**Aim of the task**
Output the lines that follow exactly as they are.

===== Given data

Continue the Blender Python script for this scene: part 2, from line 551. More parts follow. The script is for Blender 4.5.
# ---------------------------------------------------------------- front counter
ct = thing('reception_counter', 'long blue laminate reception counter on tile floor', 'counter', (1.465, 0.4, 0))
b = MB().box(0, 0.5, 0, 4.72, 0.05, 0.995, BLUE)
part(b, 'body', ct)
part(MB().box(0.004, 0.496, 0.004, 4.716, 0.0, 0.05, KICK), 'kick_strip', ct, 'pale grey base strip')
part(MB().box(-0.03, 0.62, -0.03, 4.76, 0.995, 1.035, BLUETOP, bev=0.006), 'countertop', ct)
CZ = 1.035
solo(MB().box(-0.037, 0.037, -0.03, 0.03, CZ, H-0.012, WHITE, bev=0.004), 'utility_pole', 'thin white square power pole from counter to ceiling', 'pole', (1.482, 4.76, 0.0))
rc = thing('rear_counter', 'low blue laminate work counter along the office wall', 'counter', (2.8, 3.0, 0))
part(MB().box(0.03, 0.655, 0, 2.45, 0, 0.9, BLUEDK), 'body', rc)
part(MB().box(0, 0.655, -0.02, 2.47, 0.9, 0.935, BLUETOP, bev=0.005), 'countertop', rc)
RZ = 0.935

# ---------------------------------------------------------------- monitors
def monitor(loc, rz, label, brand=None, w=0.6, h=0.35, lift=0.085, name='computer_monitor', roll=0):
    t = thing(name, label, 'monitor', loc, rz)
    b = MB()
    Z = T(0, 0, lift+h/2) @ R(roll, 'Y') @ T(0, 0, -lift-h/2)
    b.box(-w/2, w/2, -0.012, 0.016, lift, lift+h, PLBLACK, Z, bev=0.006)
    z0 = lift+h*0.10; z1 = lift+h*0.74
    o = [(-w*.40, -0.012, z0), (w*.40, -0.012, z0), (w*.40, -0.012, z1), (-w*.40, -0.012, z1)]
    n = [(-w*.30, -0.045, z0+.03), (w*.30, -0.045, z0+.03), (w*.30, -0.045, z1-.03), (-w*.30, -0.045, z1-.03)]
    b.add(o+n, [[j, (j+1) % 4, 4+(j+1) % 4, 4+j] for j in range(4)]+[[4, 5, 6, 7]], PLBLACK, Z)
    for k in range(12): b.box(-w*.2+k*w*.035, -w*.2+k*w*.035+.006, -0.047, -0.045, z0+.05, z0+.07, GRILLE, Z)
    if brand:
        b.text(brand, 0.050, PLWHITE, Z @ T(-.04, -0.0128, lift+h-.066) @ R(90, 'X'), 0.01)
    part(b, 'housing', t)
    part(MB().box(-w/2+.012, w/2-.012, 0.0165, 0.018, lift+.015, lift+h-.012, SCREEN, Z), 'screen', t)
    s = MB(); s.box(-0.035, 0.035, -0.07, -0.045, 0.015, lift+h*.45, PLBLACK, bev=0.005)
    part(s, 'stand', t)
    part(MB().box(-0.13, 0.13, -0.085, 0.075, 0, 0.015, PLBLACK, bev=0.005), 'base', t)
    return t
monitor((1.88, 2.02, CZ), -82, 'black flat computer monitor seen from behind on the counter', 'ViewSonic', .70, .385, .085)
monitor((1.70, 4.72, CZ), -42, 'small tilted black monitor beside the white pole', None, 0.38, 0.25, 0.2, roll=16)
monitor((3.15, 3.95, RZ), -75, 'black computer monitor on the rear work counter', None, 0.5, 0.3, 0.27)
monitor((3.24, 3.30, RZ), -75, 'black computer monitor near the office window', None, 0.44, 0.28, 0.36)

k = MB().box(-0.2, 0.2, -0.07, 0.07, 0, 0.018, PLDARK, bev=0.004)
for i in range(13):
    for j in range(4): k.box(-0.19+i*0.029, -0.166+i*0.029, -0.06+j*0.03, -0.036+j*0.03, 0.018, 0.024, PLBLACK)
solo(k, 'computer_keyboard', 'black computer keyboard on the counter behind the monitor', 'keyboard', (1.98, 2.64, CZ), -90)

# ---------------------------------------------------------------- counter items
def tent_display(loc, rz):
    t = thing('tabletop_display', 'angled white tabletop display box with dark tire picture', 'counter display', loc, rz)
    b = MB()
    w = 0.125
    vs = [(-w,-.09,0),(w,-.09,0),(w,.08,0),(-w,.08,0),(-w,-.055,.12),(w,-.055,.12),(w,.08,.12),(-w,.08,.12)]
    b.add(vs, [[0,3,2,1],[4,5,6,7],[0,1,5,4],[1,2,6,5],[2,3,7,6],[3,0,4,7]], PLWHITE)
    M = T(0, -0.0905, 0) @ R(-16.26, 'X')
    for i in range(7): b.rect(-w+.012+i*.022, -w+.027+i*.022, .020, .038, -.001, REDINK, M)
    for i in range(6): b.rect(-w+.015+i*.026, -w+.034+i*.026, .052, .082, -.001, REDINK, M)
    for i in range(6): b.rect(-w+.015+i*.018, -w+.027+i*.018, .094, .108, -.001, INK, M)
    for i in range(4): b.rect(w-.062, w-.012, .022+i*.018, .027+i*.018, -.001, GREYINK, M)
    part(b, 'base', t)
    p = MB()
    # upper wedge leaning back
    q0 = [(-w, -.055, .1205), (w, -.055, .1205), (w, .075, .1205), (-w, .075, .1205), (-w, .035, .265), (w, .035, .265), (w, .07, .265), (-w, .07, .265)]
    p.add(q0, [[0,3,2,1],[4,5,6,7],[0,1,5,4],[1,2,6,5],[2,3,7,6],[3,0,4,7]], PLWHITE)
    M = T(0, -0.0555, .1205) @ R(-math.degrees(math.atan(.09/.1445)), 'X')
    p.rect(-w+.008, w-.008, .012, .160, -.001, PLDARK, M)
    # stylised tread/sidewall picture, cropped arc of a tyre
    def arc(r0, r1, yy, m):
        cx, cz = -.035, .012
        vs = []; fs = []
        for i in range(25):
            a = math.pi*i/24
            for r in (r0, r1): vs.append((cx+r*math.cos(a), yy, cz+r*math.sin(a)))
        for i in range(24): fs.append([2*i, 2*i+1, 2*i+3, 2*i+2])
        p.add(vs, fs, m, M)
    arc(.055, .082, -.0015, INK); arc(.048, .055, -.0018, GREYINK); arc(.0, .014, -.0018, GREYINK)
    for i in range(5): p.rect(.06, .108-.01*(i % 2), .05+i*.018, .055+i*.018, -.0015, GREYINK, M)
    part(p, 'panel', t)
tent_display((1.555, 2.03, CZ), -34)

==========

**Response**
Continue the Blender Python script for this scene: part 2, from line 551. More parts follow. The script is for Blender 4.5.
# ---------------------------------------------------------------- front counter
ct = thing('reception_counter', 'long blue laminate reception counter on tile floor', 'counter', (1.465, 0.4, 0))
b = MB().box(0, 0.5, 0, 4.72, 0.05, 0.995, BLUE)
part(b, 'body', ct)
part(MB().box(0.004, 0.496, 0.004, 4.716, 0.0, 0.05, KICK), 'kick_strip', ct, 'pale grey base strip')
part(MB().box(-0.03, 0.62, -0.03, 4.76, 0.995, 1.035, BLUETOP, bev=0.006), 'countertop', ct)
CZ = 1.035
solo(MB().box(-0.037, 0.037, -0.03, 0.03, CZ, H-0.012, WHITE, bev=0.004), 'utility_pole', 'thin white square power pole from counter to ceiling', 'pole', (1.482, 4.76, 0.0))
rc = thing('rear_counter', 'low blue laminate work counter along the office wall', 'counter', (2.8, 3.0, 0))
part(MB().box(0.03, 0.655, 0, 2.45, 0, 0.9, BLUEDK), 'body', rc)
part(MB().box(0, 0.655, -0.02, 2.47, 0.9, 0.935, BLUETOP, bev=0.005), 'countertop', rc)
RZ = 0.935

# ---------------------------------------------------------------- monitors
def monitor(loc, rz, label, brand=None, w=0.6, h=0.35, lift=0.085, name='computer_monitor', roll=0):
    t = thing(name, label, 'monitor', loc, rz)
    b = MB()
    Z = T(0, 0, lift+h/2) @ R(roll, 'Y') @ T(0, 0, -lift-h/2)
    b.box(-w/2, w/2, -0.012, 0.016, lift, lift+h, PLBLACK, Z, bev=0.006)
    z0 = lift+h*0.10; z1 = lift+h*0.74
    o = [(-w*.40, -0.012, z0), (w*.40, -0.012, z0), (w*.40, -0.012, z1), (-w*.40, -0.012, z1)]
    n = [(-w*.30, -0.045, z0+.03), (w*.30, -0.045, z0+.03), (w*.30, -0.045, z1-.03), (-w*.30, -0.045, z1-.03)]
    b.add(o+n, [[j, (j+1) % 4, 4+(j+1) % 4, 4+j] for j in range(4)]+[[4, 5, 6, 7]], PLBLACK, Z)
    for k in range(12): b.box(-w*.2+k*w*.035, -w*.2+k*w*.035+.006, -0.047, -0.045, z0+.05, z0+.07, GRILLE, Z)
    if brand:
        b.text(brand, 0.050, PLWHITE, Z @ T(-.04, -0.0128, lift+h-.066) @ R(90, 'X'), 0.01)
    part(b, 'housing', t)
    part(MB().box(-w/2+.012, w/2-.012, 0.0165, 0.018, lift+.015, lift+h-.012, SCREEN, Z), 'screen', t)
    s = MB(); s.box(-0.035, 0.035, -0.07, -0.045, 0.015, lift+h*.45, PLBLACK, bev=0.005)
    part(s, 'stand', t)
    part(MB().box(-0.13, 0.13, -0.085, 0.075, 0, 0.015, PLBLACK, bev=0.005), 'base', t)
    return t
monitor((1.88, 2.02, CZ), -82, 'black flat computer monitor seen from behind on the counter', 'ViewSonic', .70, .385, .085)
monitor((1.70, 4.72, CZ), -42, 'small tilted black monitor beside the white pole', None, 0.38, 0.25, 0.2, roll=16)
monitor((3.15, 3.95, RZ), -75, 'black computer monitor on the rear work counter', None, 0.5, 0.3, 0.27)
monitor((3.24, 3.30, RZ), -75, 'black computer monitor near the office window', None, 0.44, 0.28, 0.36)

k = MB().box(-0.2, 0.2, -0.07, 0.07, 0, 0.018, PLDARK, bev=0.004)
for i in range(13):
    for j in range(4): k.box(-0.19+i*0.029, -0.166+i*0.029, -0.06+j*0.03, -0.036+j*0.03, 0.018, 0.024, PLBLACK)
solo(k, 'computer_keyboard', 'black computer keyboard on the counter behind the monitor', 'keyboard', (1.98, 2.64, CZ), -90)

# ---------------------------------------------------------------- counter items
def tent_display(loc, rz):
    t = thing('tabletop_display', 'angled white tabletop display box with dark tire picture', 'counter display', loc, rz)
    b = MB()
    w = 0.125
    vs = [(-w,-.09,0),(w,-.09,0),(w,.08,0),(-w,.08,0),(-w,-.055,.12),(w,-.055,.12),(w,.08,.12),(-w,.08,.12)]
    b.add(vs, [[0,3,2,1],[4,5,6,7],[0,1,5,4],[1,2,6,5],[2,3,7,6],[3,0,4,7]], PLWHITE)
    M = T(0, -0.0905, 0) @ R(-16.26, 'X')
    for i in range(7): b.rect(-w+.012+i*.022, -w+.027+i*.022, .020, .038, -.001, REDINK, M)
    for i in range(6): b.rect(-w+.015+i*.026, -w+.034+i*.026, .052, .082, -.001, REDINK, M)
    for i in range(6): b.rect(-w+.015+i*.018, -w+.027+i*.018, .094, .108, -.001, INK, M)
    for i in range(4): b.rect(w-.062, w-.012, .022+i*.018, .027+i*.018, -.001, GREYINK, M)
    part(b, 'base', t)
    p = MB()
    # upper wedge leaning back
    q0 = [(-w, -.055, .1205), (w, -.055, .1205), (w, .075, .1205), (-w, .075, .1205), (-w, .035, .265), (w, .035, .265), (w, .07, .265), (-w, .07, .265)]
    p.add(q0, [[0,3,2,1],[4,5,6,7],[0,1,5,4],[1,2,6,5],[2,3,7,6],[3,0,4,7]], PLWHITE)
    M = T(0, -0.0555, .1205) @ R(-math.degrees(math.atan(.09/.1445)), 'X')
    p.rect(-w+.008, w-.008, .012, .160, -.001, PLDARK, M)
    # stylised tread/sidewall picture, cropped arc of a tyre
    def arc(r0, r1, yy, m):
        cx, cz = -.035, .012
        vs = []; fs = []
        for i in range(25):
            a = math.pi*i/24
            for r in (r0, r1): vs.append((cx+r*math.cos(a), yy, cz+r*math.sin(a)))
        for i in range(24): fs.append([2*i, 2*i+1, 2*i+3, 2*i+2])
        p.add(vs, fs, m, M)
    arc(.055, .082, -.0015, INK); arc(.048, .055, -.0018, GREYINK); arc(.0, .014, -.0018, GREYINK)
    for i in range(5): p.rect(.06, .108-.01*(i % 2), .05+i*.018, .055+i*.018, -.0015, GREYINK, M)
    part(p, 'panel', t)
tent_display((1.555, 2.03, CZ), -34)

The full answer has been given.